My experience is that software bandwidth (and sometimes hardware bandwidth) is the limit. The dump will be X bytes big, and the export/import procedures will pump at most Y bytes/second, making the whole procedure take X/Y seconds to complete. If you get acceptable numbers for the Estonian Wikipedia (say, 23 minutes), it will come as a surprise that the English is so many times bigger (say, 3 days). You might also get an error (hardware problem, power outage, whatever) after 75 % of the work is completed, and need to restart it.

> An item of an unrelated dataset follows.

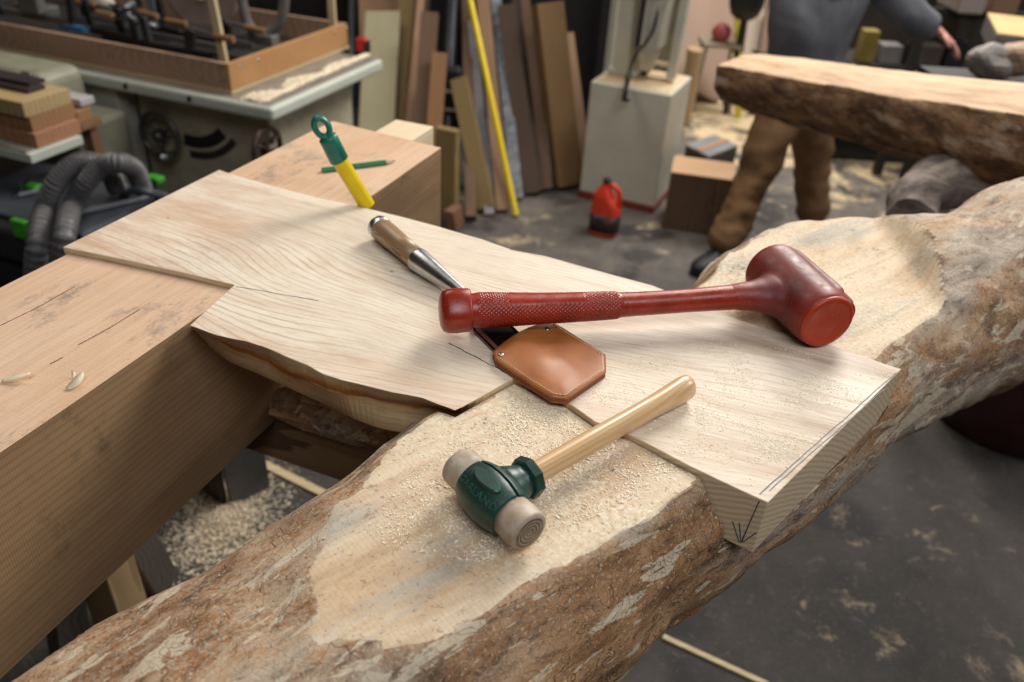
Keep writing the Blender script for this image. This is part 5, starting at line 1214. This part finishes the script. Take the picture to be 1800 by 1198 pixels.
# ================================================================== the person behind the upper log
def skin(name, pts, edges, rad, mat_, parent, root=0, sub=2, wrinkle=0, smooth=0):
    base = wloc(parent); me = bpy.data.meshes.new(name); me.from_pydata([tuple(Vector(p)-base) for p in pts], edges, [])
    me.materials.append(mat_); o = bpy.data.objects.new(name, me); sc.collection.objects.link(o); o.parent = parent
    m = o.modifiers.new('skin', 'SKIN'); m.use_smooth_shade = True; m.branch_smoothing = .6
    for k, sv in enumerate(me.skin_vertices[0].data):
        r = rad[k]; sv.radius = (r, r) if not isinstance(r, tuple) else r; sv.use_root = (k == root)
    q = o.modifiers.new('sub', 'SUBSURF'); q.levels = q.render_levels = sub
    if wrinkle:
        bpy.context.view_layer.update(); dg = bpy.context.evaluated_depsgraph_get()
        nm = bpy.data.meshes.new_from_object(o.evaluated_get(dg)); o.modifiers.clear(); o.data = nm
        nm.polygons.foreach_set('use_smooth', [True]*len(nm.polygons))
        ns_ = [v.normal.copy() for v in nm.vertices]
        for v, nn in zip(nm.vertices, ns_):
            c_ = v.co; f_ = noise.noise(Vector((c_.x*6, c_.y*6, c_.z*13)))*.6+noise.noise(Vector((c_.x*15+c_.z*9, c_.y*14, c_.z*24)))*.4
            v.co = c_+nn*f_*wrinkle
    return o
pe = thing('person', 'person in grey jacket and brown trousers striding behind the upper log, hand stretched right', 'person', (1.33, 4.0, 0))
pelv = PY(1402, 168, 4.02); sp = PY(1432, 70, 4.07); chs = PY(1455, -40, 4.10); nk = PY(1462, -150, 4.10); hdp = PY(1455, -215, 4.06)
hL, hR = pelv+Vector((-.085, -.05, -.05)), pelv+Vector((.095, .05, -.05))
kL, aL = PY(1322, 320, 3.86), P(1266, 440, .10); kR, aR = PY(1428, 290, 4.16), P(1428, 392, .10)
shL, shR = PY(1370, -85, 4.02), PY(1535, -80, 4.14); elR = PY(1588, 24, 4.14); wrR = PY(1652, 56, 4.12); elL = PY(1352, -20, 4.25); wrL = PY(1400, -75, 4.40)
cl_t = NT('brown_canvas'); o_ = cl_t.obj(); cl_t.out(cl_t.ramp(cl_t.noise(o_, 9, 5, .6), [(.3, '63472c'), (.7, '84623f')]), .85, cl_t.bump(cl_t.noise(o_, 300, 2), .2, .001)); canvas = cl_t.m
gj_t = NT('grey_fleece'); o_ = gj_t.obj(); gj_t.out(gj_t.ramp(gj_t.noise(o_, 7, 5, .6), [(.3, '4c4d52'), (.7, '68686d')]), .9, gj_t.bump(gj_t.noise(o_, 200, 2), .3, .001)); fleece = gj_t.m
skm = plain('skin_tone', 'b77f72', .5, var=.08, scale=20)
skm2 = skm
toeL = Vector((-.80, -.60, 0)).normalized(); toeR = Vector((-.85, -.4, 0)).normalized()
body_pts = [pelv, sp, chs, nk, hdp, hL, kL, aL, hR, kR, aR, shL, elL, wrL, shR, elR, wrR]
body_e = [(0, 1), (1, 2), (2, 3), (3, 4), (0, 5), (5, 6), (6, 7), (0, 8), (8, 9), (9, 10), (2, 11), (11, 12), (12, 13), (2, 14), (14, 15), (15, 16)]
skin('body', body_pts, body_e, [.12, .11, .13, .055, .095, .085, .052, .036, .085, .052, .036, .055, .040, .028, .055, .040, .026], skm, pe, 0)
skin('trousers', [pelv+UP*.10, pelv, hL, hL.lerp(kL, .5), kL, kL.lerp(aL, .55), aL-UP*.025, hR, hR.lerp(kR, .5), kR, kR.lerp(aR, .55), aR-UP*.025],
     [(0, 1), (1, 2), (2, 3), (3, 4), (4, 5), (5, 6), (1, 7), (7, 8), (8, 9), (9, 10), (10, 11)],
     [.165, .165, .130, .118, .096, .088, .088, .130, .118, .098, .090, .084], canvas, pe, 1, sub=3, wrinkle=.026)
skin('jacket', [pelv+UP*.03, pelv.lerp(sp, .6), sp, chs, nk+UP*.0, shL, shL.lerp(elL, .5), elL, wrL, shR, shR.lerp(elR, .5), elR, elR.lerp(wrR, .6), wrR.lerp(elR, .06)],
     [(0, 1), (1, 2), (2, 3), (3, 4), (3, 5), (5, 6), (6, 7), (7, 8), (3, 9), (9, 10), (10, 11), (11, 12), (12, 13)],
     [(.235, .17), (.235, .18), (.235, .185), (.23, .18), .085, .10, .085, .075, .05, .115, .108, .100, .084, .062], fleece, pe, 2, sub=3, wrinkle=.016)
# head: face, ears, nose, hair (above the frame)
fd = Vector((.25, .95, -.2)).normalized()
mk('nose', tube([hdp+fd*.095+UP*.02, hdp+fd*.118-UP*.015], [.010, .016], 12), skm, pe, smooth=True)
for sg in (-1, 1):
    sdv = fd.cross(UP).normalized()*sg
    mk('ear', lathe(hdp+sdv*.092, sdv, [(0, .012), (.008, .026), (.014, .018)], 14, ell=(.7, 1.2)), skm, pe, smooth=True)
    mk('eye', lathe(hdp+fd*.088+sdv*.034+UP*.018, fd, [(0, .013), (.006, .009), (.008, .003)], 12), plain('eye_dark', '1e1a18', .2), pe, smooth=True)
mk('mouth', tube([hdp+fd*.098-UP*.045-fd.cross(UP)*.025, hdp+fd*.100-UP*.045+fd.cross(UP)*.025], .006, 8), plain('lips', '8c4f48', .5), pe, smooth=True)
mk('hair', lathe(hdp+UP*.0-fd*.012, UP, [(.0, .104), (.03, .108), (.07, .100), (.10, .072), (.118, .03), (.121, .005)], 28, upv=Vector((1, 0, 0))), plain('hair_brown', '3a2a1e', .7), pe, smooth=True)
# hands: palm with five bent fingers
def hand(wr, dirv, palm_n, par, scale=1.):
    d = dirv.normalized(); pn = (palm_n-d*palm_n.dot(d)).normalized(); sd = d.cross(pn).normalized()
    pts = [wr-d*.02, wr+d*.03, wr+d*.075]; e = [(0, 1), (1, 2)]; r_ = [.025, (.020, .030), (.017, .036)]
    hp_ = mk('hand', loft_hand(wr, d, pn, sd), skm, par, smooth=True, sub=1)
    for k, (off, ln, bend) in enumerate(((-.030, .062, .5), (-.010, .074, .35), (.010, .070, .45), (.029, .054, .6))):
        b = wr+d*.085+sd*off; p1 = b+(d*math.cos(bend*.5)+pn*math.sin(bend*.5))*ln*.45; p2 = p1+(d*math.cos(bend*1.3)+pn*math.sin(bend*1.3))*ln*.32; p3 = p2+(d*math.cos(bend*2)+pn*math.sin(bend*2))*ln*.26
        mk('finger', tube([b-d*.02, b, p1, p2, p3, p3+(p3-p2)*.12], [.009, .0098, .0090, .0082, .0068, .003], 12), skm, hp_, smooth=True)
    b = wr+d*.03-sd*.030; p1 = b+(d*.6-sd*.75+pn*.2).normalized()*.038; p2 = p1+(d*.85-sd*.3+pn*.3).normalized()*.030
    mk('thumb', tube([b+sd*.012, b, p1, p2, p2+(p2-p1)*.15], [.012, .0125, .0105, .0085, .004], 12), skm, hp_, smooth=True)
def loft_hand(wr, d, pn, sd):
    secs = []
    for t_, w_, h_ in ((-.03, .024, .020), (0, .026, .019), (.03, .036, .017), (.06, .042, .015), (.088, .041, .012), (.098, .034, .008)):
        secs.append([wr+d*t_+sd*w_*math.cos(2*math.pi*j/20)+pn*h_*math.sin(2*math.pi*j/20) for j in range(20)])
    return loft(secs)
hand(wrR, PY(1690, 92, 4.06)-wrR, Vector((-.2, -.1, -1)), pe)
hand(wrL, Vector((.3, .9, .1)), Vector((0, 0, -1)), pe)
shoe = plain('boot_black', '17181c', .5); sole = plain('sole_black', '0f0f11', .8)
for a_, td, lft in ((aL, toeL, 0), (aR, toeR, 0)):
    sdv = td.cross(UP).normalized(); base_p = Vector((a_.x, a_.y, 0))
    secs = []
    for t_, w_, h_ in ((-.085, .026, .085), (-.075, .036, .10), (-.02, .042, .115), (.04, .044, .095), (.11, .050, .068), (.165, .046, .054), (.195, .030, .040), (.203, .014, .03)):
        c_ = base_p+td*t_*.86+UP*(.018+h_/2); secs.append([c_+sdv*w_*math.cos(2*math.pi*j/24)+UP*(h_/2)*math.copysign(abs(math.sin(2*math.pi*j/24))**.7, math.sin(2*math.pi*j/24)) for j in range(24)])
    bt_ = mk('boot', loft(secs), shoe, pe, smooth=True)
    op = [base_p+td*t_*.86+sdv*w_ for t_, w_ in ((-.09, -.02), (-.08, -.04), (.0, -.044), (.11, -.054), (.17, -.048), (.205, -.02), (.205, .02), (.17, .048), (.11, .054), (.0, .044), (-.08, .04), (-.09, .02))]
    mk('sole', prism(op, 0, .024), sole, bt_, bevel=.004)
# ================================================================== sawdust and shavings in the foreground
def inpx(x, y, poly):
    c_ = False; j = len(poly)-1
    for i in range(len(poly)):
        (ax, ay), (bx, by) = poly[i], poly[j]
        if (ay > y) != (by > y) and x < (bx-ax)*(y-ay)/(by-ay)+ax: c_ = not c_
        j = i
    return c_
def scatter(poly, z, n_, dens_fn, jz=.0006):
    xs = [p[0] for p in poly]; ys = [p[1] for p in poly]; out = []
    a, b = P(min(xs), max(ys), z), None
    k = 0
    while len(out) < n_ and k < n_*30:
        k += 1; x, y = random.uniform(min(xs), max(xs)), random.uniform(min(ys), max(ys))
        if not inpx(x, y, poly): continue
        q = P(x, y, z)
        if random.random() > dens_fn(x, y, q): continue
        out.append((q.x, q.y, z+random.random()*jz))
    return out
f1 = lambda x, y, q: max(.05, min(1, .5+noise.noise(q*22)*1.2+noise.noise(q*70)*.5))*(1. if (y < 300+.46*x+60) else .5)
grains('fine_sawdust', scatter([(915, 690), (1040, 752), (1205, 828), (1010, 925), (850, 990), (680, 960), (640, 930), (690, 860), (800, 770)], T+.0003, 9000, f1, .0003), .0010, dust, 'fine pale sawdust lying on the sawn face of the crooked log', 'sawdust', .25)
f2 = lambda x, y, q: max(.03, min(1, .25+noise.noise(q*18)*1.1+noise.noise(q*60)*.6))*ss(700, 1250, x+y*.5-100)
grains('fine_sawdust', scatter([(1000, 700), (1080, 640), (1230, 590), (1400, 615), (1570, 655), (1350, 870), (1215, 812)], S+.0001, 6000, f2, .0001), .00085, dust, 'fine pale sawdust lying on the right half of the slab', 'sawdust', .2)
def logz(q):
    return None
shv = NT('wood_shaving'); shv.out('e8d6b6', .6, **{'Subsurface_Weight': 0.0}); shv = shv.m
def shaving(px, py, z, ln, wd, curl, az, lab, grp='shavings on the squared beam'):
    p = P(px, py, z); V = []; F_ = []; n_ = 14; d_ = Vector((math.cos(az), math.sin(az), 0)); s_ = Vector((-d_.y, d_.x, 0)); pos = Vector((0, 0, .0006)); a = .15
    for i in range(n_+1):
        w_ = wd*(.35+.65*math.sin(math.pi*(i+.5)/(n_+1)))
        V += [p+pos-s_*w_/2, p+pos+s_*w_/2+UP*w_*.15, p+pos+s_*w_/2+UP*(w_*.15+.0004), p+pos-s_*w_/2+UP*.0004]
        if i: k = 4*i; F_ += [(k-4, k, k+1, k-3), (k-3, k+1, k+2, k-2), (k-2, k+2, k+3, k-1), (k-1, k+3, k, k-4)]
        pos = pos+(d_*math.cos(a)+UP*math.sin(a)*.6+s_*math.sin(a*.7)*.4)*ln/n_; a += curl/n_
        if pos.z < .0005: pos.z = .0005
    F_ += [(0, 1, 2, 3), (4*n_, 4*n_+1, 4*n_+2, 4*n_+3)]
    o = mk('wood_shaving', (V, F_), shv, smooth=True); tag(o, lab, 'shaving', grp)
shaving(118, 684, BT+.001, .030, .014, .9, .9, 'largest curled pale shaving on the near part of the squared beam')
shaving(4, 670, BT+.001, .036, .011, .5, .12, 'long flat pale shaving at the left edge of the squared beam')
shaving(128, 664, BT+.001, .012, .005, 1.5, 1.6, 'small pale shaving just above the largest one on the beam')
shaving(52, 664, BT+.001, .010, .004, 1.2, .5, 'tiny shaving between the long flat one and the largest one')
shaving(700, 600, .3, .001, .001, 0, 0, 'x') if False else None
#@@NEXT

XML is very good at making X bigger, and doesn't help increasing Y. Already after a short introduction, everybody calls themselves an expert in designing an XML DTD, but who cares to tweak the performance of the interface procedures? How do you become an expert before having tried this several times?
Quoting myself from [[meta:MediaWiki_architecture]]:
"As of February 2005, the "cur" table of the English Wikipedia holds 3 GB data and 500 MB index (download as 500 MB compressed dump) while the "old" table holds 80 GB data and 3 GB index (download as 29 GB compressed dump)."
Assuming these sizes would be the same for an XML dump (ROTFL) and that export/import could be done at 1 MB/second (optimistic), this is 3500 seconds or about one hour for the "cur" table and 83,000 seconds or close to 24 hours for the "old" table. And this is for the sizes of February 2005, not for May 2005 or July 2008. You do the math.
Not converting the database is the fastest way to cut conversion time. Perhaps you can live with the legacy format? Consider it.
On Mon, 2005-03-28 at 17:51 +0200, Lars Aronsson wrote:
It sounds so easy. But would you accept this procedure if it requires that Wikipedia is unavailable or read-only for one hour? for one day? for one week? The conversion time should be a design requirement. ... Not converting the database is the fastest way to cut conversion time. Perhaps you can live with the legacy format? Consider it.
A properly written export shouldn't need to have exclusive access to the database at all. The only thing that would need that is a complete reinstall and import, which is only one application of the format and should be needed very rarely (switching to a wholly new hardware or software base, for example). In those few cases (maybe once every few years or so), Wikipedia being uneditable for a few days would not be such a terrible thing--better than it being down completely because the servers are overwhelmed.